Set task -> Reproduce all of the data below without alteration; exclude every picture.

•••••

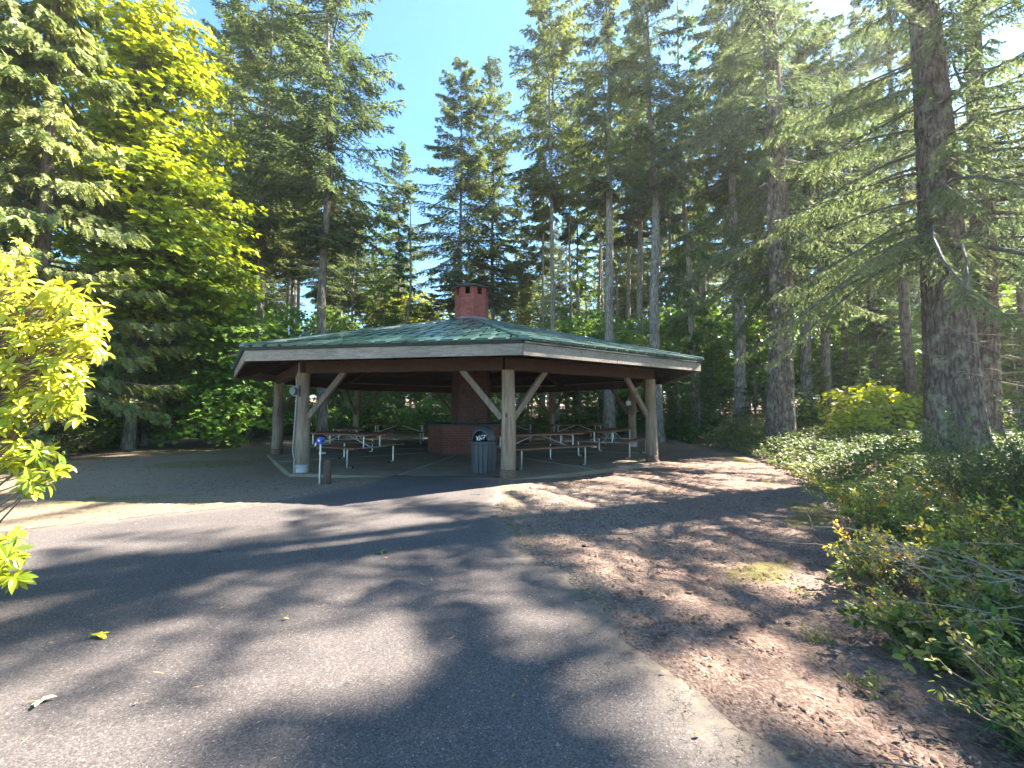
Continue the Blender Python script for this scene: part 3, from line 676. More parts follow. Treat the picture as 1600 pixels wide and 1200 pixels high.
# ------------------------------------------------------------------ vegetation generators
def orth(D):
    """two unit vectors perpendicular to the rows of D"""
    ref = np.where(np.abs(D[..., 2:3]) > .9, np.array([1., 0, 0]), np.array([0., 0, 1.]))
    a = np.cross(D, ref); a /= np.linalg.norm(a, axis=-1, keepdims=True) + 1e-9
    b = np.cross(D, a); return a, b
def nrmz(D): return D / (np.linalg.norm(D, axis=-1, keepdims=True) + 1e-9)
class Leaves:
    def __init__(s): s.V = []; s.Fq = []; s.n = 0; s.var = []; s.mi = []
    def add(s, V, Fs, var, mi):
        s.V.append(V.reshape(-1, 3)); s.Fq.append(Fs + s.n); s.n += len(V.reshape(-1, 3)); s.var.append(np.broadcast_to(var, (len(Fs),))); s.mi.append(np.full(len(Fs), mi))
    def diamonds(s, P, D, L, W, rg, mi=0, var=None, back=.35):
        """pointed blades from P along D"""
        P = P.reshape(-1, 3); D = nrmz(D.reshape(-1, 3)); L = np.broadcast_to(L, (len(P),)).reshape(-1, 1); W = np.broadcast_to(W, (len(P),)).reshape(-1, 1)
        a, b = orth(D); t = rg.uniform(0, 2 * PI, (len(P), 1)); S = a * np.cos(t) + b * np.sin(t)
        s.quad(P, P + D * L * back + S * W * .5, P + D * L, P + D * L * back - S * W * .5, rg, mi, var)
    def quad(s, a, b, c, d, rg, mi=0, var=None):
        n = len(a); V = np.stack([a, b, c, d], 1); f = np.arange(n)[:, None] * 4 + np.arange(4)[None]
        s.add(V, f, rg.random(n) if var is None else var, mi)
    def poly(s, P, D, U, L, shape, rg, mi=0, var=None, fold=.0, droop=0):
        """leaf outlines: shape (k,2) along D (x) and sideways S (y); U approx normal"""
        D = nrmz(D); S = nrmz(np.cross(U, D)); Nn = np.cross(D, S); k = len(shape)
        L = np.broadcast_to(L, (len(P),))[:, None, None]; sh_ = np.array(shape)
        V = P[:, None, :] + L * (sh_[None, :, 0:1] * D[:, None, :] + sh_[None, :, 1:2] * S[:, None, :] + (fold * np.abs(sh_[None, :, 1:2]) - droop * sh_[None, :, 0:1] ** 2) * Nn[:, None, :])
        f = np.arange(len(P))[:, None] * k + np.arange(k)[None]
        s.V.append(V.reshape(-1, 3)); s.Fq.append(f + s.n); s.n += len(P) * k; s.var.append(rg.random(len(P)) if var is None else np.broadcast_to(var, (len(P),))); s.mi.append(np.full(len(P), mi))
    def tubes(s, pts, rad, mi=1, n=3):
        """pts (m,k,3), rad (m,k): many thin tubes"""
        m, k, _ = pts.shape; T = np.empty_like(pts); T[:, 1:-1] = pts[:, 2:] - pts[:, :-2]; T[:, 0] = pts[:, 1] - pts[:, 0]; T[:, -1] = pts[:, -1] - pts[:, -2]
        T = nrmz(T); a, b = orth(T); an = np.arange(n) * 2 * PI / n
        V = pts[:, :, None, :] + rad[:, :, None, None] * (a[:, :, None, :] * np.cos(an)[None, None, :, None] + b[:, :, None, :] * np.sin(an)[None, None, :, None])
        base = (np.arange(m)[:, None, None] * k + np.arange(k - 1)[None, :, None]) * n + np.arange(n)[None, None, :]
        nx_ = (np.arange(m)[:, None, None] * k + np.arange(k - 1)[None, :, None]) * n + (np.arange(n)[None, None, :] + 1) % n
        f = np.stack([base, nx_, nx_ + n, base + n], -1).reshape(-1, 4)
        s.add(V, f, .5, mi)
    def mesh(s, name, mats):
        V = np.concatenate(s.V); by = {}
        ks = sorted(set(f.shape[1] for f in s.Fq)); F_ = []; va = []; mi = []
        for k in ks:
            sel = [i for i, f in enumerate(s.Fq) if f.shape[1] == k]
            F_.append(np.concatenate([s.Fq[i] for i in sel])); va += [s.var[i] for i in sel]; mi += [s.mi[i] for i in sel]
        return np_mesh(name, V, F_, mats, var=np.concatenate(va), mi=np.concatenate(mi))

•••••

Written response ->
Continue the Blender Python script for this scene: part 3, from line 676. More parts follow. Treat the picture as 1600 pixels wide and 1200 pixels high.
# ------------------------------------------------------------------ vegetation generators
def orth(D):
    """two unit vectors perpendicular to the rows of D"""
    ref = np.where(np.abs(D[..., 2:3]) > .9, np.array([1., 0, 0]), np.array([0., 0, 1.]))
    a = np.cross(D, ref); a /= np.linalg.norm(a, axis=-1, keepdims=True) + 1e-9
    b = np.cross(D, a); return a, b
def nrmz(D): return D / (np.linalg.norm(D, axis=-1, keepdims=True) + 1e-9)
class Leaves:
    def __init__(s): s.V = []; s.Fq = []; s.n = 0; s.var = []; s.mi = []
    def add(s, V, Fs, var, mi):
        s.V.append(V.reshape(-1, 3)); s.Fq.append(Fs + s.n); s.n += len(V.reshape(-1, 3)); s.var.append(np.broadcast_to(var, (len(Fs),))); s.mi.append(np.full(len(Fs), mi))
    def diamonds(s, P, D, L, W, rg, mi=0, var=None, back=.35):
        """pointed blades from P along D"""
        P = P.reshape(-1, 3); D = nrmz(D.reshape(-1, 3)); L = np.broadcast_to(L, (len(P),)).reshape(-1, 1); W = np.broadcast_to(W, (len(P),)).reshape(-1, 1)
        a, b = orth(D); t = rg.uniform(0, 2 * PI, (len(P), 1)); S = a * np.cos(t) + b * np.sin(t)
        s.quad(P, P + D * L * back + S * W * .5, P + D * L, P + D * L * back - S * W * .5, rg, mi, var)
    def quad(s, a, b, c, d, rg, mi=0, var=None):
        n = len(a); V = np.stack([a, b, c, d], 1); f = np.arange(n)[:, None] * 4 + np.arange(4)[None]
        s.add(V, f, rg.random(n) if var is None else var, mi)
    def poly(s, P, D, U, L, shape, rg, mi=0, var=None, fold=.0, droop=0):
        """leaf outlines: shape (k,2) along D (x) and sideways S (y); U approx normal"""
        D = nrmz(D); S = nrmz(np.cross(U, D)); Nn = np.cross(D, S); k = len(shape)
        L = np.broadcast_to(L, (len(P),))[:, None, None]; sh_ = np.array(shape)
        V = P[:, None, :] + L * (sh_[None, :, 0:1] * D[:, None, :] + sh_[None, :, 1:2] * S[:, None, :] + (fold * np.abs(sh_[None, :, 1:2]) - droop * sh_[None, :, 0:1] ** 2) * Nn[:, None, :])
        f = np.arange(len(P))[:, None] * k + np.arange(k)[None]
        s.V.append(V.reshape(-1, 3)); s.Fq.append(f + s.n); s.n += len(P) * k; s.var.append(rg.random(len(P)) if var is None else np.broadcast_to(var, (len(P),))); s.mi.append(np.full(len(P), mi))
    def tubes(s, pts, rad, mi=1, n=3):
        """pts (m,k,3), rad (m,k): many thin tubes"""
        m, k, _ = pts.shape; T = np.empty_like(pts); T[:, 1:-1] = pts[:, 2:] - pts[:, :-2]; T[:, 0] = pts[:, 1] - pts[:, 0]; T[:, -1] = pts[:, -1] - pts[:, -2]
        T = nrmz(T); a, b = orth(T); an = np.arange(n) * 2 * PI / n
        V = pts[:, :, None, :] + rad[:, :, None, None] * (a[:, :, None, :] * np.cos(an)[None, None, :, None] + b[:, :, None, :] * np.sin(an)[None, None, :, None])
        base = (np.arange(m)[:, None, None] * k + np.arange(k - 1)[None, :, None]) * n + np.arange(n)[None, None, :]
        nx_ = (np.arange(m)[:, None, None] * k + np.arange(k - 1)[None, :, None]) * n + (np.arange(n)[None, None, :] + 1) % n
        f = np.stack([base, nx_, nx_ + n, base + n], -1).reshape(-1, 4)
        s.add(V, f, .5, mi)
    def mesh(s, name, mats):
        V = np.concatenate(s.V); by = {}
        ks = sorted(set(f.shape[1] for f in s.Fq)); F_ = []; va = []; mi = []
        for k in ks:
            sel = [i for i, f in enumerate(s.Fq) if f.shape[1] == k]
            F_.append(np.concatenate([s.Fq[i] for i in sel])); va += [s.var[i] for i in sel]; mi += [s.mi[i] for i in sel]
        return np_mesh(name, V, F_, mats, var=np.concatenate(va), mi=np.concatenate(mi))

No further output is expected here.